Ammonia-assisted fabrication of Cr1.3Fe0.7O3@amine-containing carbon quantum dot core-shell architectures with ultrathin shell for broad-spectrum-driven photocatalytic hydrogen evolution

Abstract

To make the efficient spatial charge separation and exploration of broad spectrum-driven H2 evolution remains a pivot challenge. Here, a novel core@shell Cr1.3Fe0.7O3@amine-containing carbon quantum dots (S1@NCQD) composite was successfully prepared by a facile bottom-up self-assembly route. An ordinary contact structure of carbon quantum dots (CQD) modified Cr1.3Fe0.7O3 was also prepared. The photocatalytic H2 production rate of Cr1.3Fe0.7O3 composite has not been improved only through the modification of CQD. Remarkably, the as-obtained S1@NCQD composite illustrated the highest photocatalytic H2 production activity under visible light illumination, which is approximately 5.5 and 7.9 times higher than that of S1 and CQD/S1 composite, respectively.
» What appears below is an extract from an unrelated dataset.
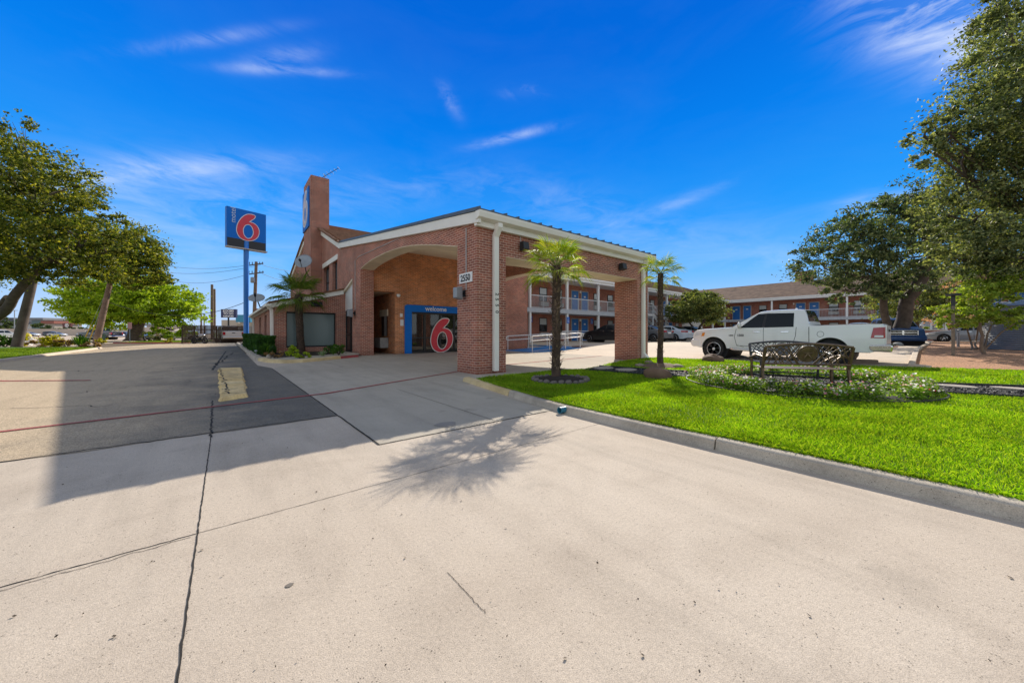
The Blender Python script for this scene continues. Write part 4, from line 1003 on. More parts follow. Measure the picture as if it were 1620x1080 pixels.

Importantly, the new class of S1@NCQD composite can also exploit broad spectrum light to trigger H2 production (3.12 μmol). Effective photoinduced electron transfer is derived from a powerful interaction between shell and core, which was characterized by using photoluminescence, time-resolved PL spectroscopy, and photocurrent measurement.